WATCH: Get to know our Good Governance Heroes 2024

Building something durable

The final phase of the programme, running through 2025, focused on consolidating what had been built. A tailor-made training programme was delivered to the Good Governance Commission. It was developed from a detailed needs assessment conducted the previous year and covered strategy formulation, operations, staff development, and outreach. A second Film Fellowship cohort of thirteen young people completed training in September 2025, with one participant showcasing her short film at the December Summit. The programme coordinator began incorporating heroes’ stories into the ethics curriculum at the University of Hargeisa’s School of Governance – a significant step toward the kind of norm change the campaign had always sought.

The December 2025 Summit brought the programme full circle. Over two days, 230 participants gathered – among them Icons from 2021, Heroes from 2023 and 2024, representatives of government, civil society, academia, and the private sector, and eleven persons with disabilities. Icons and Heroes from across the programme’s entire lifespan attended together, embodying the campaign’s vision of a growing cohort of change-makers who could support and learn from one another. Dr. Gudoon Adan Abdi, recognised in the very first cohort, spoke about how the campaign had inspired her to keep doing the work and how much it had meant to find others who shared her values.
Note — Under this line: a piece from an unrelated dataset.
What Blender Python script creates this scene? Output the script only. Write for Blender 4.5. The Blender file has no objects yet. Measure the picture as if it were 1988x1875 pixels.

Across the five years, twenty-one stories of inspirational individuals were captured from every region of Somaliland. Twenty-one volunteers engaged with the programme over its lifetime, with half maintaining involvement from the first year through to the last. Eighty thousand citizens cast votes in the inaugural cycle. 

What the theory proved

Citizens did engage more readily with real people than with abstract governance frameworks. Recognition did appear to strengthen the resolve of those doing principled work in difficult conditions. Youth-led storytelling did make governance tangible and locally resonant in ways that institutional communication rarely achieves. And engagement with government institutions did produce learning, but only because the campaign was willing to walk away when the terms of that engagement became incompatible with its independence.

The former Chairman of the Good Governance Commission, Liban Burale, captured the spirit of the programme’s impact in a message after the December 2025 event: 

This campaign “strengthened the foundation of integrity in our country and empowered citizens with the knowledge and courage to hold their leaders accountable. These contributions are not only institutional achievements but moral investments that will continue to benefit generations to come.”

The volunteers who drove the public face of the campaign in its final year also reflected on what the experience had meant to them. They appreciated the sense of organized community, which they said made the campaign successful. Many reflected on how happy and grateful they were to be part of a community that supports one another, stands together, and works towards a shared goal. 

As their final reflection noted:

“The campaign has never been just about one person or one hero. It is about a collective effort. It is about the volunteers, the organizers, the coordinators, and the communities that stand behind them. It is about everyone who believes in contributing to a national cause and in providing services and innovations that truly matter to the people.”

The campaign concludes this phase having contributed to narrative change, youth empowerment, and institutional reflection across Somaliland. And while the campaign changed over time, its core values remained intact – laying a foundation for future governance efforts beyond the lifespan of the campaign.